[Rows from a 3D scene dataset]
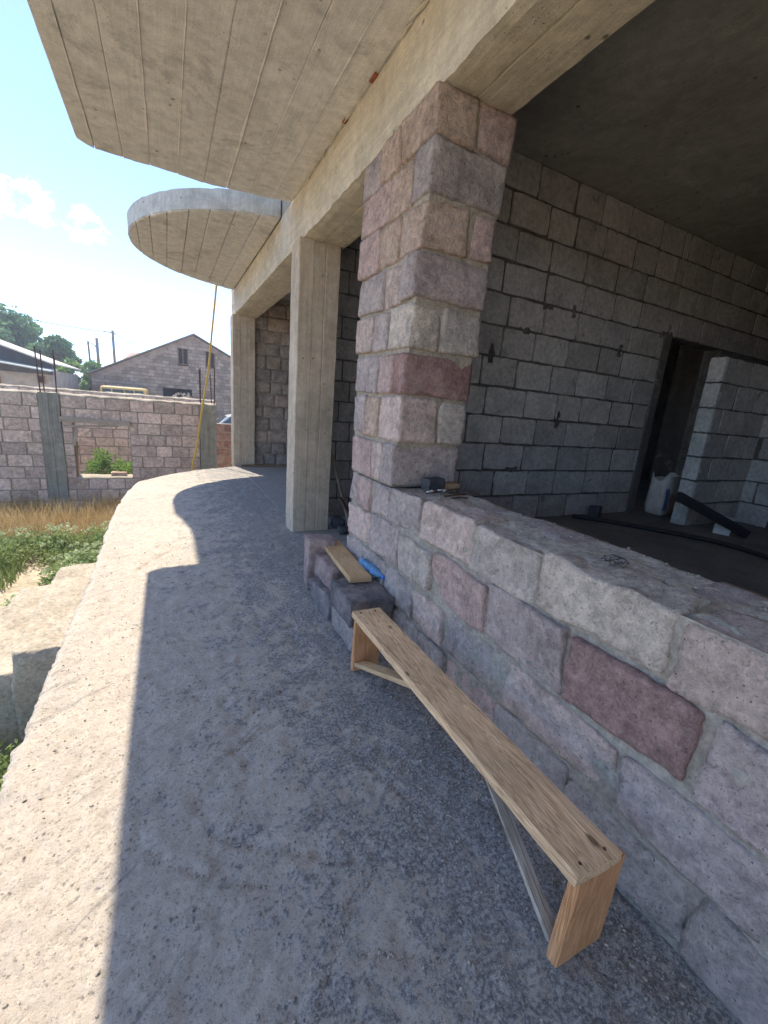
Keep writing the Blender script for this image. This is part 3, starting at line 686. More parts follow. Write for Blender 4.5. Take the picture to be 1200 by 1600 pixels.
# torn joint between soffit and beam, with bits of red brick
V = []; F = []
yy = .8
while yy < 5.1:
    L = rng.uniform(.06, .24)
    if rng.random() < .6:
        s = rng.uniform(.004, .011); mb = MB()
        mb.tube([(1.276-.3+rng.uniform(-.012, .01), yy+L*q-1, 3.566-3.57+rng.uniform(-.012, .006)) for q in (0, .33, .66, 1)], [s*.5, s, s*.9, s*.4], 5, 0); mb.build('grout_lump', M['beam'], ca)
    yy += L*rng.uniform(.7, 1.3)
M['brick_red'] = mat_plain('brick_red', (.27, .09, .05), .9, .3, 40)
for (yy, L) in ((1.95, .10), (2.28, .05), (3.02, .09), (3.55, .05)):
    mb = MB(); mb.box((1.262-.3, yy-1, 3.555-3.57), (1.286-.3, yy+L-1, 3.565-3.57)); mb.build('brick_chip', M['brick_red'], ca)

cb = thing('round_canopy', 'semicircular concrete canopy with pale rim over the far rounded end of the porch', 'canopy', (.6, 7.75, 3.57), 'cantilevered concrete canopies over the porch')
CXc, CYc, RC = 1.70, 7.75, 2.10
def half(x): return math.sqrt(max(0, (RC-.004)**2-(x-CXc)**2))
ry0 = lambda x: CYc-half(x); ry1 = lambda x: CYc+half(x)
js = [-.393, -.27, -.105, .09, .32, .54, .80, 1.06, 1.284]
for k, (a, b) in enumerate(zip(js, js[1:])): soffit_strip(cb, a+.004, b-.004, ry0, ry1, 3.57, M['slab'], 60, seed=20+k, groove_=.006)
ra = math.acos((1.284-CXc)/RC); arc = [(CXc+RC*math.cos(t), CYc+RC*math.sin(t)) for t in np.linspace(ra, 2*math.pi-ra, 110)]
slab_body(cb, arc, 3.588, 3.80, M['rim'], 'rim', 6, .006, .012)

# upper storey: front wall and the larger round slab that shades the far end of the porch
us = thing('upper_storey', 'upper front wall with a projecting rounded slab above the porch canopies', 'upper storey', (1.45, 6, 3.80))
box_part(us, 'upper_wall', (1.40, -4.2, 3.81), (1.70, 10.1, 6.40), M['rim'])
slab_body(us, [(1.75, 6.36), (1.75, 11.0), (1.3, 11.0), (.3, 10.6), (-.31, 10.1), (-.58, 9.5), (-.68, 9.1), (-.72, 8.75), (-.71, 8.3), (-.63, 7.90), (-.56, 7.5), (-.546, 7.2), (-.546, 6.36)], 6.40, 6.60, M['rim'], 'rounded_slab', 4, .004, .004)

# ------------------------------------------------------------------ bench
be = thing('wooden_bench', 'long low plank bench with braced end boards on the porch floor', 'bench', (.985, 1.23, 0))
def plank(parent, name, size, loc, mat, rot=(0, 0, 0), seed=1, jit=.003, r=.004, seg=None, amp=.0015):
    V, F = rock(size, seg or tuple(max(3, min(60, int(s/.022))) for s in size), r, jit, amp*1.6, 6, .0012, seed)
    return link(name, mesh(name, V, F, mat, smooth=False), parent, loc=loc, rot=rot)
plank(be, 'seat', (.178, 1.53, .038), (0, .005, .343), M['bench_wood'], seed=5)
plank(be, 'leg', (.19, .036, .326), (.028, -.735, .163), M['leg_wood'], (0, R(2), 0), 6)
plank(be, 'leg', (.165, .034, .326), (.0, .735, .163), M['leg_wood'], (0, 0, 0), 7)
def strut(parent, name, p, q, wd, th, mat):
    p, q = Vector(p), Vector(q); d = q-p; V, F = rock((wd, d.length, th), (2, 10, 2), .003, .003, .001, 6, 0, 8)
    o = link(name, mesh(name, V, F, mat), parent, loc=(p+q)/2); o.rotation_euler = d.to_track_quat('Y', 'Z').to_euler(); return o
strut(be, 'brace', (-.045, -.715, .05), (-.035, -.33, .32), .045, .016, M['grey_wood_y'])
strut(be, 'brace', (-.045, .715, .05), (-.02, .10, .315), .075, .022, M['fresh_wood'])
for (x, yy) in ((-.05, -.735), (.05, -.735), (-.05, .735), (.04, .735)):
    mb = MB(); mb.tube([(x, yy, .360), (x, yy, .3645)], .005, 8); mb.build('nail', M['rust'], be)

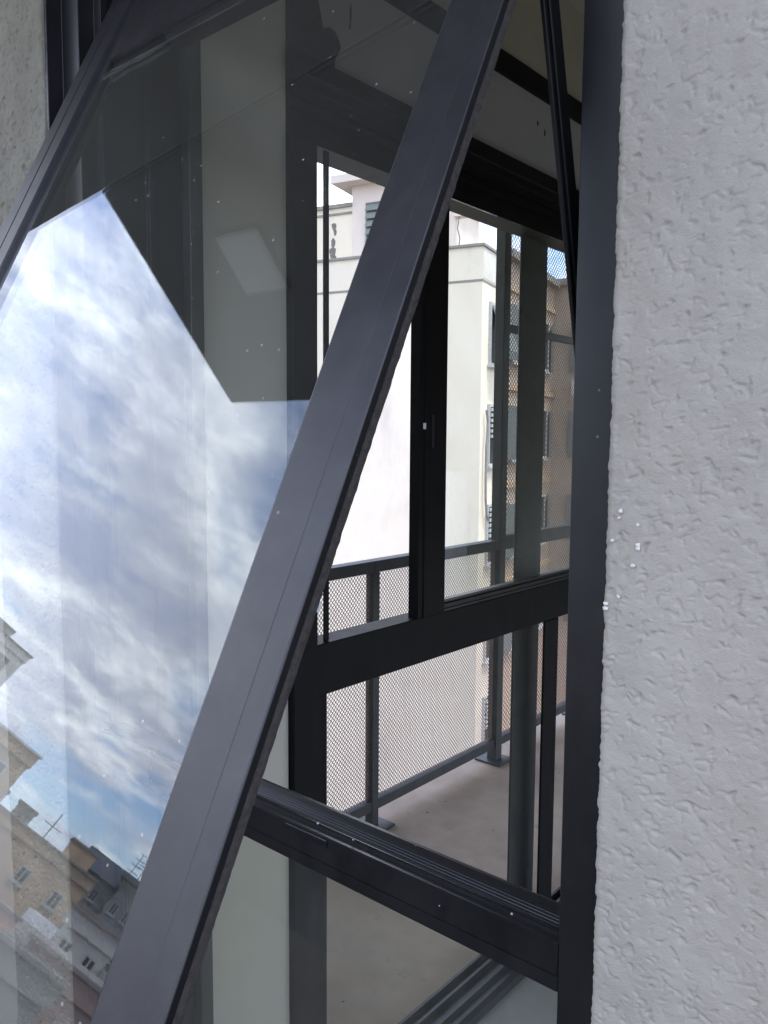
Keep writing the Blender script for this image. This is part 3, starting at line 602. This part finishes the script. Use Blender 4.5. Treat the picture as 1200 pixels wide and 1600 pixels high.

GIVEN REQUEST:
The records above should be reproduced exactly, with no pictures included.

EXERCISE SOLUTION:
Keep writing the Blender script for this image. This is part 3, starting at line 686. More parts follow. Write for Blender 4.5. Take the picture to be 1200 by 1600 pixels.
# torn joint between soffit and beam, with bits of red brick
V = []; F = []
yy = .8
while yy < 5.1:
    L = rng.uniform(.06, .24)
    if rng.random() < .6:
        s = rng.uniform(.004, .011); mb = MB()
        mb.tube([(1.276-.3+rng.uniform(-.012, .01), yy+L*q-1, 3.566-3.57+rng.uniform(-.012, .006)) for q in (0, .33, .66, 1)], [s*.5, s, s*.9, s*.4], 5, 0); mb.build('grout_lump', M['beam'], ca)
    yy += L*rng.uniform(.7, 1.3)
M['brick_red'] = mat_plain('brick_red', (.27, .09, .05), .9, .3, 40)
for (yy, L) in ((1.95, .10), (2.28, .05), (3.02, .09), (3.55, .05)):
    mb = MB(); mb.box((1.262-.3, yy-1, 3.555-3.57), (1.286-.3, yy+L-1, 3.565-3.57)); mb.build('brick_chip', M['brick_red'], ca)

cb = thing('round_canopy', 'semicircular concrete canopy with pale rim over the far rounded end of the porch', 'canopy', (.6, 7.75, 3.57), 'cantilevered concrete canopies over the porch')
CXc, CYc, RC = 1.70, 7.75, 2.10
def half(x): return math.sqrt(max(0, (RC-.004)**2-(x-CXc)**2))
ry0 = lambda x: CYc-half(x); ry1 = lambda x: CYc+half(x)
js = [-.393, -.27, -.105, .09, .32, .54, .80, 1.06, 1.284]
for k, (a, b) in enumerate(zip(js, js[1:])): soffit_strip(cb, a+.004, b-.004, ry0, ry1, 3.57, M['slab'], 60, seed=20+k, groove_=.006)
ra = math.acos((1.284-CXc)/RC); arc = [(CXc+RC*math.cos(t), CYc+RC*math.sin(t)) for t in np.linspace(ra, 2*math.pi-ra, 110)]
slab_body(cb, arc, 3.588, 3.80, M['rim'], 'rim', 6, .006, .012)

# upper storey: front wall and the larger round slab that shades the far end of the porch
us = thing('upper_storey', 'upper front wall with a projecting rounded slab above the porch canopies', 'upper storey', (1.45, 6, 3.80))
box_part(us, 'upper_wall', (1.40, -4.2, 3.81), (1.70, 10.1, 6.40), M['rim'])
slab_body(us, [(1.75, 6.36), (1.75, 11.0), (1.3, 11.0), (.3, 10.6), (-.31, 10.1), (-.58, 9.5), (-.68, 9.1), (-.72, 8.75), (-.71, 8.3), (-.63, 7.90), (-.56, 7.5), (-.546, 7.2), (-.546, 6.36)], 6.40, 6.60, M['rim'], 'rounded_slab', 4, .004, .004)

# ------------------------------------------------------------------ bench
be = thing('wooden_bench', 'long low plank bench with braced end boards on the porch floor', 'bench', (.985, 1.23, 0))
def plank(parent, name, size, loc, mat, rot=(0, 0, 0), seed=1, jit=.003, r=.004, seg=None, amp=.0015):
    V, F = rock(size, seg or tuple(max(3, min(60, int(s/.022))) for s in size), r, jit, amp*1.6, 6, .0012, seed)
    return link(name, mesh(name, V, F, mat, smooth=False), parent, loc=loc, rot=rot)
plank(be, 'seat', (.178, 1.53, .038), (0, .005, .343), M['bench_wood'], seed=5)
plank(be, 'leg', (.19, .036, .326), (.028, -.735, .163), M['leg_wood'], (0, R(2), 0), 6)
plank(be, 'leg', (.165, .034, .326), (.0, .735, .163), M['leg_wood'], (0, 0, 0), 7)
def strut(parent, name, p, q, wd, th, mat):
    p, q = Vector(p), Vector(q); d = q-p; V, F = rock((wd, d.length, th), (2, 10, 2), .003, .003, .001, 6, 0, 8)
    o = link(name, mesh(name, V, F, mat), parent, loc=(p+q)/2); o.rotation_euler = d.to_track_quat('Y', 'Z').to_euler(); return o
strut(be, 'brace', (-.045, -.715, .05), (-.035, -.33, .32), .045, .016, M['grey_wood_y'])
strut(be, 'brace', (-.045, .715, .05), (-.02, .10, .315), .075, .022, M['fresh_wood'])
for (x, yy) in ((-.05, -.735), (.05, -.735), (-.05, .735), (.04, .735)):
    mb = MB(); mb.tube([(x, yy, .360), (x, yy, .3645)], .005, 8); mb.build('nail', M['rust'], be)

Keep writing the Blender script for this image. This is part 3, starting at line 602. This part finishes the script. Use Blender 4.5. Treat the picture as 1200 pixels wide and 1600 pixels high.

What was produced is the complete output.